WHAT YOU ARE ASKED TO DO: Quote all of the data exactly as given. Skip every picture it contains.

DATASET SECTION:
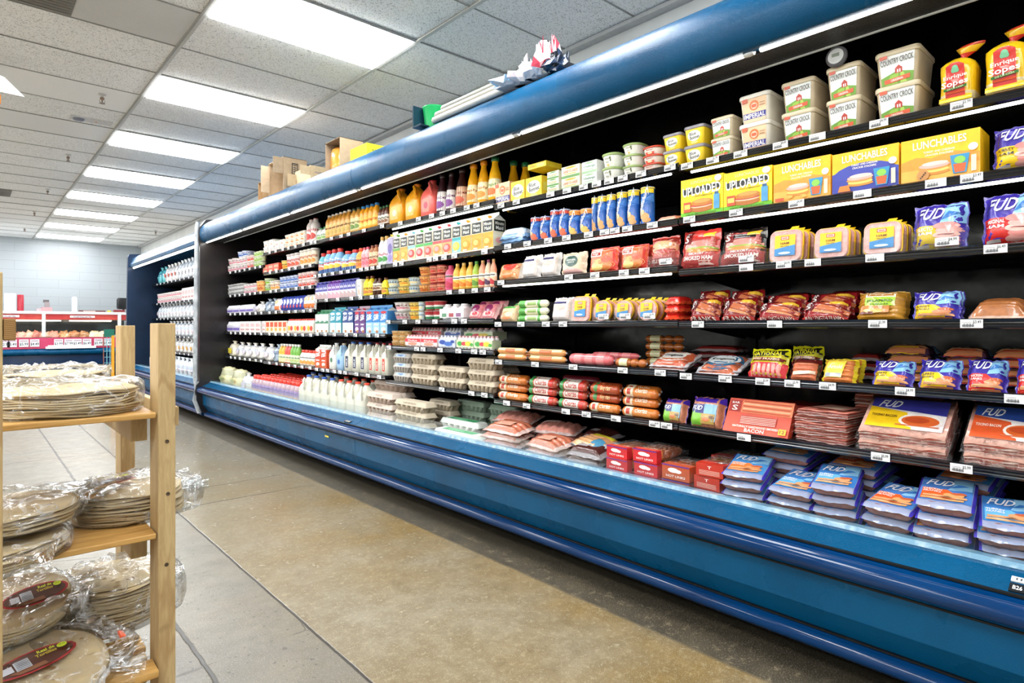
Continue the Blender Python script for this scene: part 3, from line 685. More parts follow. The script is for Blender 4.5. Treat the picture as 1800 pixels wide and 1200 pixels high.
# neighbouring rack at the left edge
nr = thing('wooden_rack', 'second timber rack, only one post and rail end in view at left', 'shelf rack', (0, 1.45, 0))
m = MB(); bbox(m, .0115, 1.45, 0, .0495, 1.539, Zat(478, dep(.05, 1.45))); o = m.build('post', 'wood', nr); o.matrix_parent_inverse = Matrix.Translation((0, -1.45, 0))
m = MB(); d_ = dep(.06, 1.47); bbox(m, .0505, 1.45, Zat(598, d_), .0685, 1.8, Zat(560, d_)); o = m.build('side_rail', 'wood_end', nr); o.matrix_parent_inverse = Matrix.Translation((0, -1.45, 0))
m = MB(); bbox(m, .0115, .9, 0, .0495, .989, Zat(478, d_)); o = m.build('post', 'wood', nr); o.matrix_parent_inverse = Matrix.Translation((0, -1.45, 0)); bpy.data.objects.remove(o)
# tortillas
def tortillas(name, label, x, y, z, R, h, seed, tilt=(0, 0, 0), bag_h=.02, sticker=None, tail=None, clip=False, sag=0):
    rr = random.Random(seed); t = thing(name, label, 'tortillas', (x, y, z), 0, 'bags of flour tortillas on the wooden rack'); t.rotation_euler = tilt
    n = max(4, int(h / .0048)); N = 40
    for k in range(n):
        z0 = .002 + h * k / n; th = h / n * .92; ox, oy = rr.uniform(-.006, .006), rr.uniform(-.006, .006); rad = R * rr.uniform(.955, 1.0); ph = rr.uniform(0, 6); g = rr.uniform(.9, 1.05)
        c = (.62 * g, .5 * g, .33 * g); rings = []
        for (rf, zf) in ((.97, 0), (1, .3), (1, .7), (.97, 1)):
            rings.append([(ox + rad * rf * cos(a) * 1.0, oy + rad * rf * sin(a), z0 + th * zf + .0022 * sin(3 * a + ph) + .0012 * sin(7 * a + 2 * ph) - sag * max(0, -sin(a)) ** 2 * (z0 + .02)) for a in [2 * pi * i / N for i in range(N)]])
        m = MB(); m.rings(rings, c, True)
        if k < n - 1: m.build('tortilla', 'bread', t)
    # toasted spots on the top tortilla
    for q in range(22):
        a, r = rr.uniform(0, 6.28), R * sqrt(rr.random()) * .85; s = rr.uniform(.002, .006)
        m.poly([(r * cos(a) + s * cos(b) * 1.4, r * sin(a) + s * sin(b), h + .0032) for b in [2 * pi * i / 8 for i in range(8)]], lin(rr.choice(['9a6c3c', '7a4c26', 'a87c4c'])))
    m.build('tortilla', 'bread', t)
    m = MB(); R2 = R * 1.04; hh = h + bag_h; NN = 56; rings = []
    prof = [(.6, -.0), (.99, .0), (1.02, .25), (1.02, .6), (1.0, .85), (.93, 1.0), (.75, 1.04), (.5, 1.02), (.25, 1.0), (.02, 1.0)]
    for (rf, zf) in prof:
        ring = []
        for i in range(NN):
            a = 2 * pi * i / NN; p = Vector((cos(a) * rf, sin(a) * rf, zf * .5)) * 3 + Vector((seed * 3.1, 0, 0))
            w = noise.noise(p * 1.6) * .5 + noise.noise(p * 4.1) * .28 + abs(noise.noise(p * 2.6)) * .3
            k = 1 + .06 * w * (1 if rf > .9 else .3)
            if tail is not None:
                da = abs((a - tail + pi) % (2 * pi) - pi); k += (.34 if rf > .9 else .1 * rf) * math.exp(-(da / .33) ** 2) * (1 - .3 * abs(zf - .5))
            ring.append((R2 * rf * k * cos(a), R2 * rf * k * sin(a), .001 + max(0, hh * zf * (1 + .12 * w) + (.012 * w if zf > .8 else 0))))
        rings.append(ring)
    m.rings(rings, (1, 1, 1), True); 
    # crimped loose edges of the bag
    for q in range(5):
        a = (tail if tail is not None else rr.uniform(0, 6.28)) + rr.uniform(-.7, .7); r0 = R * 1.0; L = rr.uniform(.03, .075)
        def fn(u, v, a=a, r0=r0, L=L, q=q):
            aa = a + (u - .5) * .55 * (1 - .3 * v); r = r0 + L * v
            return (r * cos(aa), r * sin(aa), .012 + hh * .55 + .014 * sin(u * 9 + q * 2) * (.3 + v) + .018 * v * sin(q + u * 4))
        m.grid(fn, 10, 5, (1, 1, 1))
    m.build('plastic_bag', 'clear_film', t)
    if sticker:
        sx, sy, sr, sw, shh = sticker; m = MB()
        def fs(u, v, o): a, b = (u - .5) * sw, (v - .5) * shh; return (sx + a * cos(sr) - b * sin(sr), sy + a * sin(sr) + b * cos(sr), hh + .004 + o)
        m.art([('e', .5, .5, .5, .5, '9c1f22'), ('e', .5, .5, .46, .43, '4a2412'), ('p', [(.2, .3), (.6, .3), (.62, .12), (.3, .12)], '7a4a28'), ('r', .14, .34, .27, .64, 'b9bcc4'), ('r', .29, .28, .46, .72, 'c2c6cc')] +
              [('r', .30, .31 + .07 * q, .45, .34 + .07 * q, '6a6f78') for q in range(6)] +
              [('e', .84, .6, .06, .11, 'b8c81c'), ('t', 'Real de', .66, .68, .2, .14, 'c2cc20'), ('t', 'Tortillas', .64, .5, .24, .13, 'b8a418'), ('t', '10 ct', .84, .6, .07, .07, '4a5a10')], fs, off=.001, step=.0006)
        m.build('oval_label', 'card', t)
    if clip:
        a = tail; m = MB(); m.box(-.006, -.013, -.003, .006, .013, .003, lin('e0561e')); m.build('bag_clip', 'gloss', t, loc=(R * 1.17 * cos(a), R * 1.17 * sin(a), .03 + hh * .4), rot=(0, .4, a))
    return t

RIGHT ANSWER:
Continue the Blender Python script for this scene: part 3, from line 685. More parts follow. The script is for Blender 4.5. Treat the picture as 1800 pixels wide and 1200 pixels high.
# neighbouring rack at the left edge
nr = thing('wooden_rack', 'second timber rack, only one post and rail end in view at left', 'shelf rack', (0, 1.45, 0))
m = MB(); bbox(m, .0115, 1.45, 0, .0495, 1.539, Zat(478, dep(.05, 1.45))); o = m.build('post', 'wood', nr); o.matrix_parent_inverse = Matrix.Translation((0, -1.45, 0))
m = MB(); d_ = dep(.06, 1.47); bbox(m, .0505, 1.45, Zat(598, d_), .0685, 1.8, Zat(560, d_)); o = m.build('side_rail', 'wood_end', nr); o.matrix_parent_inverse = Matrix.Translation((0, -1.45, 0))
m = MB(); bbox(m, .0115, .9, 0, .0495, .989, Zat(478, d_)); o = m.build('post', 'wood', nr); o.matrix_parent_inverse = Matrix.Translation((0, -1.45, 0)); bpy.data.objects.remove(o)
# tortillas
def tortillas(name, label, x, y, z, R, h, seed, tilt=(0, 0, 0), bag_h=.02, sticker=None, tail=None, clip=False, sag=0):
    rr = random.Random(seed); t = thing(name, label, 'tortillas', (x, y, z), 0, 'bags of flour tortillas on the wooden rack'); t.rotation_euler = tilt
    n = max(4, int(h / .0048)); N = 40
    for k in range(n):
        z0 = .002 + h * k / n; th = h / n * .92; ox, oy = rr.uniform(-.006, .006), rr.uniform(-.006, .006); rad = R * rr.uniform(.955, 1.0); ph = rr.uniform(0, 6); g = rr.uniform(.9, 1.05)
        c = (.62 * g, .5 * g, .33 * g); rings = []
        for (rf, zf) in ((.97, 0), (1, .3), (1, .7), (.97, 1)):
            rings.append([(ox + rad * rf * cos(a) * 1.0, oy + rad * rf * sin(a), z0 + th * zf + .0022 * sin(3 * a + ph) + .0012 * sin(7 * a + 2 * ph) - sag * max(0, -sin(a)) ** 2 * (z0 + .02)) for a in [2 * pi * i / N for i in range(N)]])
        m = MB(); m.rings(rings, c, True)
        if k < n - 1: m.build('tortilla', 'bread', t)
    # toasted spots on the top tortilla
    for q in range(22):
        a, r = rr.uniform(0, 6.28), R * sqrt(rr.random()) * .85; s = rr.uniform(.002, .006)
        m.poly([(r * cos(a) + s * cos(b) * 1.4, r * sin(a) + s * sin(b), h + .0032) for b in [2 * pi * i / 8 for i in range(8)]], lin(rr.choice(['9a6c3c', '7a4c26', 'a87c4c'])))
    m.build('tortilla', 'bread', t)
    m = MB(); R2 = R * 1.04; hh = h + bag_h; NN = 56; rings = []
    prof = [(.6, -.0), (.99, .0), (1.02, .25), (1.02, .6), (1.0, .85), (.93, 1.0), (.75, 1.04), (.5, 1.02), (.25, 1.0), (.02, 1.0)]
    for (rf, zf) in prof:
        ring = []
        for i in range(NN):
            a = 2 * pi * i / NN; p = Vector((cos(a) * rf, sin(a) * rf, zf * .5)) * 3 + Vector((seed * 3.1, 0, 0))
            w = noise.noise(p * 1.6) * .5 + noise.noise(p * 4.1) * .28 + abs(noise.noise(p * 2.6)) * .3
            k = 1 + .06 * w * (1 if rf > .9 else .3)
            if tail is not None:
                da = abs((a - tail + pi) % (2 * pi) - pi); k += (.34 if rf > .9 else .1 * rf) * math.exp(-(da / .33) ** 2) * (1 - .3 * abs(zf - .5))
            ring.append((R2 * rf * k * cos(a), R2 * rf * k * sin(a), .001 + max(0, hh * zf * (1 + .12 * w) + (.012 * w if zf > .8 else 0))))
        rings.append(ring)
    m.rings(rings, (1, 1, 1), True); 
    # crimped loose edges of the bag
    for q in range(5):
        a = (tail if tail is not None else rr.uniform(0, 6.28)) + rr.uniform(-.7, .7); r0 = R * 1.0; L = rr.uniform(.03, .075)
        def fn(u, v, a=a, r0=r0, L=L, q=q):
            aa = a + (u - .5) * .55 * (1 - .3 * v); r = r0 + L * v
            return (r * cos(aa), r * sin(aa), .012 + hh * .55 + .014 * sin(u * 9 + q * 2) * (.3 + v) + .018 * v * sin(q + u * 4))
        m.grid(fn, 10, 5, (1, 1, 1))
    m.build('plastic_bag', 'clear_film', t)
    if sticker:
        sx, sy, sr, sw, shh = sticker; m = MB()
        def fs(u, v, o): a, b = (u - .5) * sw, (v - .5) * shh; return (sx + a * cos(sr) - b * sin(sr), sy + a * sin(sr) + b * cos(sr), hh + .004 + o)
        m.art([('e', .5, .5, .5, .5, '9c1f22'), ('e', .5, .5, .46, .43, '4a2412'), ('p', [(.2, .3), (.6, .3), (.62, .12), (.3, .12)], '7a4a28'), ('r', .14, .34, .27, .64, 'b9bcc4'), ('r', .29, .28, .46, .72, 'c2c6cc')] +
              [('r', .30, .31 + .07 * q, .45, .34 + .07 * q, '6a6f78') for q in range(6)] +
              [('e', .84, .6, .06, .11, 'b8c81c'), ('t', 'Real de', .66, .68, .2, .14, 'c2cc20'), ('t', 'Tortillas', .64, .5, .24, .13, 'b8a418'), ('t', '10 ct', .84, .6, .07, .07, '4a5a10')], fs, off=.001, step=.0006)
        m.build('oval_label', 'card', t)
    if clip:
        a = tail; m = MB(); m.box(-.006, -.013, -.003, .006, .013, .003, lin('e0561e')); m.build('bag_clip', 'gloss', t, loc=(R * 1.17 * cos(a), R * 1.17 * sin(a), .03 + hh * .4), rot=(0, .4, a))
    return t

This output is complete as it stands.